What Do Movie Stars Know About Making Wine?

The lifestyle of the wealthy celebrity inevitably leads to all sorts of investment opportunities. Some Hollywood starlets get into profitable but rather innocuous sidelines, like Jessica Alba with baby products. Others opt for more adult diversions, like wine. Indeed, a diverse array of actors and actresses have gotten heavily into the grape in recent years, ranging from romantic-comedy mainstay Kate Hudson to the adult-film siren Savanna Samson, both of whom have put out their own labels.

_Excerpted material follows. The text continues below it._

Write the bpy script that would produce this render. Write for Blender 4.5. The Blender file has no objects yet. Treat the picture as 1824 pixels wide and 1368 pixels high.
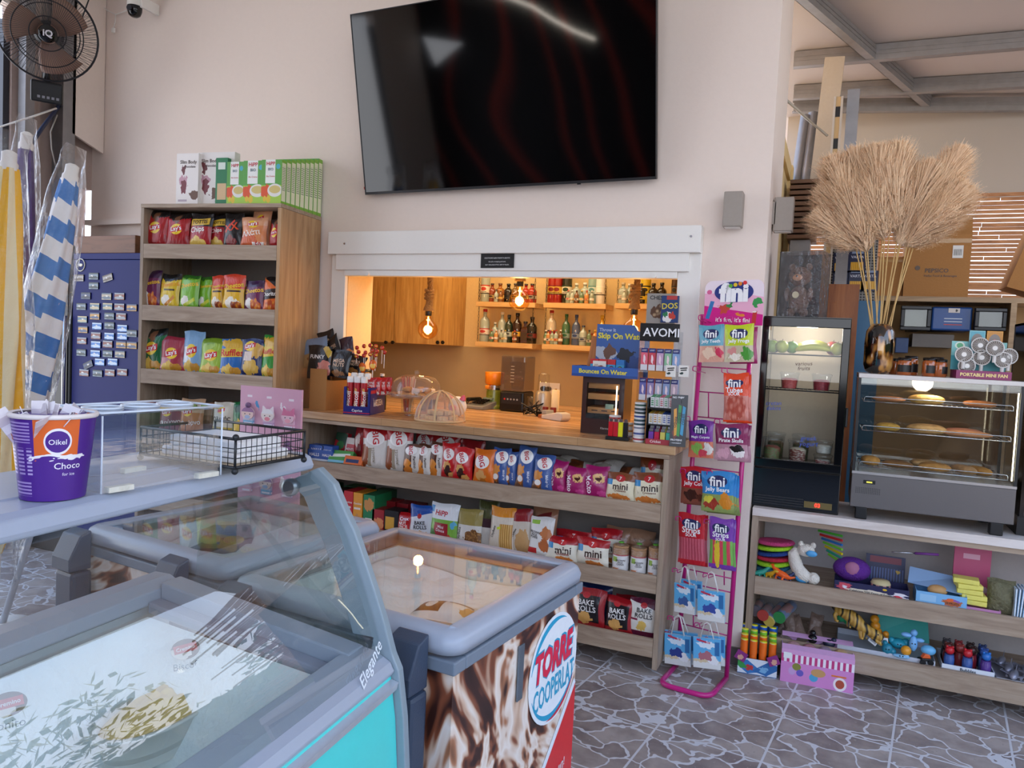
import bpy, math, random
from mathutils import Vector, Matrix, Euler
random.seed(7)
S=bpy.context.scene
COL=S.collection
R=math.radians
# ---------------------------------------------------------------- camera
F_PX=1334.; YAW,PIT,ROL=.40498932,-.05219647,.04770318
_cy,_sy=math.cos(YAW),math.sin(YAW)
FW=Vector((-_sy*math.cos(PIT),_cy*math.cos(PIT),math.sin(PIT)))
_r=Vector((_cy,_sy,0)); _u=_r.cross(FW)
RR=_r*math.cos(ROL)+_u*math.sin(ROL); UU=-_r*math.sin(ROL)+_u*math.cos(ROL)
CAM=Vector((0,0,1.5))
cd=bpy.data.cameras.new('camera'); cam=bpy.data.objects.new('camera',cd); COL.objects.link(cam)
cd.sensor_fit='HORIZONTAL'; cd.sensor_width=36; cd.lens=36*F_PX/1824; cd.clip_start=.02; cd.clip_end=300
m=Matrix.Identity(4)
for i in range(3): m[i][0]=RR[i]; m[i][1]=UU[i]; m[i][2]=-FW[i]; m[i][3]=CAM[i]
cam.matrix_world=m; S.camera=cam
# ---------------------------------------------------------------- world, sun, exposure
S.view_settings.view_transform='Standard'; S.view_settings.look='None'; S.view_settings.gamma=1
S.view_settings.use_curve_mapping=False; S.view_settings.exposure=0.55
w=bpy.data.worlds.new('world'); S.world=w; w.use_nodes=True
nt=w.node_tree; nt.nodes.clear()
wo=nt.nodes.new('ShaderNodeOutputWorld'); bg=nt.nodes.new('ShaderNodeBackground')
tc=nt.nodes.new('ShaderNodeTexCoord'); sx=nt.nodes.new('ShaderNodeSeparateXYZ'); rp=nt.nodes.new('ShaderNodeValToRGB')
nt.links.new(tc.outputs['Generated'],sx.inputs[0]); nt.links.new(sx.outputs['Z'],rp.inputs[0])
rp.color_ramp.elements[0].position=0; rp.color_ramp.elements[0].color=(.92,.94,1,1)
rp.color_ramp.elements[1].position=.7; rp.color_ramp.elements[1].color=(.30,.52,.95,1)
nt.links.new(rp.outputs[0],bg.inputs[0]); bg.inputs[1].default_value=2.3
nt.links.new(bg.outputs[0],wo.inputs[0])
def lamp(name,kind,loc,rot,energy,col,size=.1,sizey=None):
    l=bpy.data.lights.new(name,kind); l.energy=energy; l.color=col
    if kind=='AREA':
        l.size=size
        if sizey: l.shape='RECTANGLE'; l.size_y=sizey
    elif kind=='SUN': l.angle=R(.6)
    else: l.shadow_soft_size=size
    o=bpy.data.objects.new(name,l); COL.objects.link(o); o.location=loc; o.rotation_euler=rot; return o
def aim(o,d): o.rotation_euler=Vector(d).to_track_quat('-Z','Y').to_euler()
sun=lamp('sun','SUN',(6,8,8),(0,0,0),9,(1,.82,.62)); aim(sun,(-.25,-.80,-.55))
# ceiling lamps
lamp('kitchen_ceiling_light','AREA',(-1.9,4.5,2.55),(0,0,0),11,(1,.80,.50),1.6,.5)

# ---------------------------------------------------------------- pixel rays
def ray(x,y): return FW+RR*((x-912)/F_PX)-UU*((y-684)/F_PX)
def aY(x,y,Y): d=ray(x,y); return CAM+d*((Y-CAM.y)/d.y)
def aZ(x,y,Z): d=ray(x,y); return CAM+d*((Z-CAM.z)/d.z)
def aX(x,y,X): d=ray(x,y); return CAM+d*((X-CAM.x)/d.x)
# ---------------------------------------------------------------- tags
def tag(o,label=None,cat=None,group=None,kind=None):
    if label: o['label']=label
    if cat: o['category']=cat
    if group: o['group']=group
    if kind: o['kind']=kind
    return o
def thing(name,label,cat,loc=(0,0,0),rz=0,group=None,rot=None):
    o=bpy.data.objects.new(name,None); COL.objects.link(o); o.location=loc; o.rotation_euler=rot or (0,0,rz)
    o.empty_display_size=.05
    return tag(o,label,cat,group)
# ---------------------------------------------------------------- materials
_M={}
def hexc(h):
    if not isinstance(h,str): return tuple(h)
    h=h.lstrip('#'); c=[int(h[i:i+2],16)/255 for i in (0,2,4)]
    return tuple((x/12.92 if x<=.04045 else ((x+.055)/1.055)**2.4) for x in c)
def newmat(name):
    m=bpy.data.materials.new(name); m.use_nodes=True
    nt=m.node_tree; return m,nt,nt.nodes['Principled BSDF']
def mat(name,col='#808080',rough=.5,metal=0,spec=.5,coat=0,emit=None,es=0,bump=0,bscale=60,var=0):
    if name in _M: return _M[name]
    m,nt,p=newmat(name); c=hexc(col)
    p.inputs['Base Color'].default_value=(*c,1); p.inputs['Roughness'].default_value=rough
    p.inputs['Metallic'].default_value=metal; p.inputs['Specular IOR Level'].default_value=spec
    p.inputs['Coat Weight'].default_value=coat
    if emit: p.inputs['Emission Color'].default_value=(*hexc(emit),1); p.inputs['Emission Strength'].default_value=es
    tc=nt.nodes.new('ShaderNodeTexCoord'); n=nt.nodes.new('ShaderNodeTexNoise'); n.inputs['Scale'].default_value=bscale; n.inputs['Detail'].default_value=4
    nt.links.new(tc.outputs['Object'],n.inputs['Vector'])
    v=var or .06
    mx=nt.nodes.new('ShaderNodeMix'); mx.data_type='RGBA'
    mx.inputs[6].default_value=(*[x*(1-v) for x in c],1); mx.inputs[7].default_value=(*[min(1,x*(1+v)) for x in c],1)
    nt.links.new(n.outputs['Fac'],mx.inputs[0]); nt.links.new(mx.outputs[2],p.inputs['Base Color'])
    if bump:
        b=nt.nodes.new('ShaderNodeBump'); b.inputs['Strength'].default_value=bump; b.inputs['Distance'].default_value=.01
        nt.links.new(n.outputs['Fac'],b.inputs['Height']); nt.links.new(b.outputs[0],p.inputs['Normal'])
    _M[name]=m; return m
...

The glossy monthly magazine Wine Enthusiast has devoted its entire May issue to exploring this intersection of film and fermentation, featuring interviews with various celebrity vintners, such as Hudson, who also graces its cover. Working in collaboration with Santa Barbara County winemakers Peter and Rebecca Work of Ampelos Cellars, Hudson and her rocker beau, Matt Bellamy of the English emo-electro trio Muse, founded the company Hudson Bellamy Wines in 2011 — a collaboration that Hudson says will continue despite the celebrity couple's recent public split. Notably, Hudson's famous-actor stepfather, Kurt Russell, also dabbles in winemaking.

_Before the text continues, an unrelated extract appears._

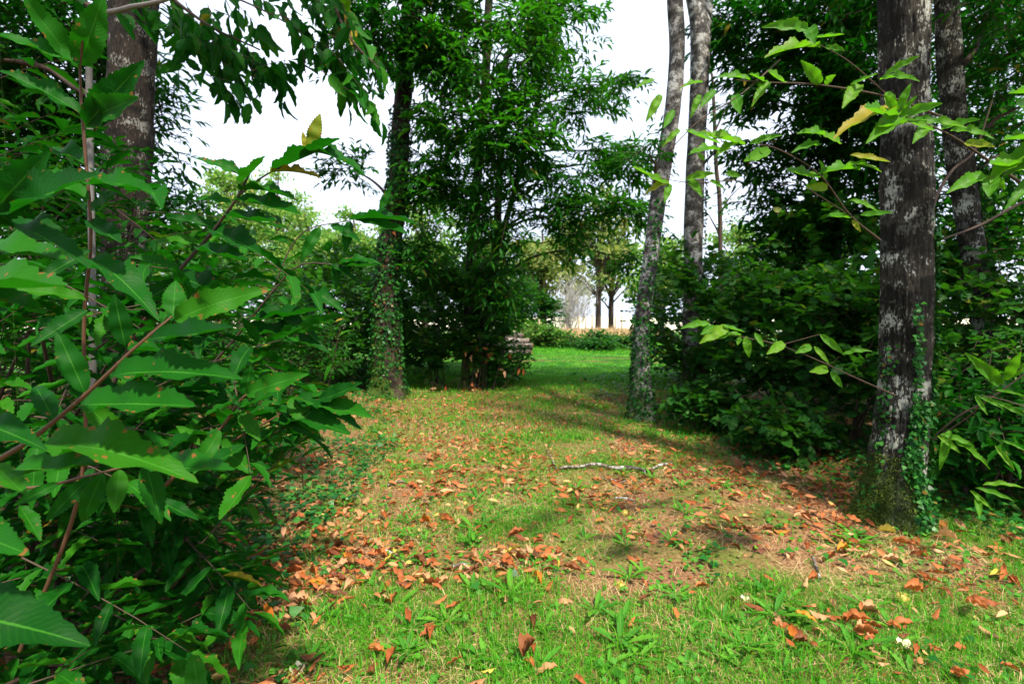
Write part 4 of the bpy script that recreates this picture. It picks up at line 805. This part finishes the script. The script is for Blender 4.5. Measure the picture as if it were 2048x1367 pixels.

Why wine? It seems like a very California thing to do. Then again, not every oenophile film star is producing California wine. Actor Kyle MacLachlan, for instance, makes a cabernet in collaboration with Washington state's Dunham Cellars. (Read our previous wine-heavy interview with MacLachlan here.)

It's easy to see what the actors get out of it. Partnering with a winery shows that you, the actor, are more than just some pretty face onscreen. It also lends an air of sophistication to counter whatever lame-ass summer blockbuster you might presently be associated with. Likewise, it makes good sense for the wineries, which benefit from additional name recognition that resonates with regular folks outside the usual connoisseur crowd.

But why should we, the wine-consuming public, put our trust in the palate of some big-name personality from Hollywood, that longstanding bastion of hucksterdom? Acting, like winemaking, is a craft. But they're not the same. To her credit, Hudson says as much in her interview with Wine Enthusiast:

"...what's very different from making movies is that everything in wine is connected to nature. Your grapes can only be as good as your year. That is one of the things that makes it very special and incredibly unique. You are at the mercy of your crop, and I love that."

Then again, they're not entirely different, either, notes Hudson:

"Though, we are telling a story. Every bottle has a story, and when you sit down and drink it, you feel connected to that story."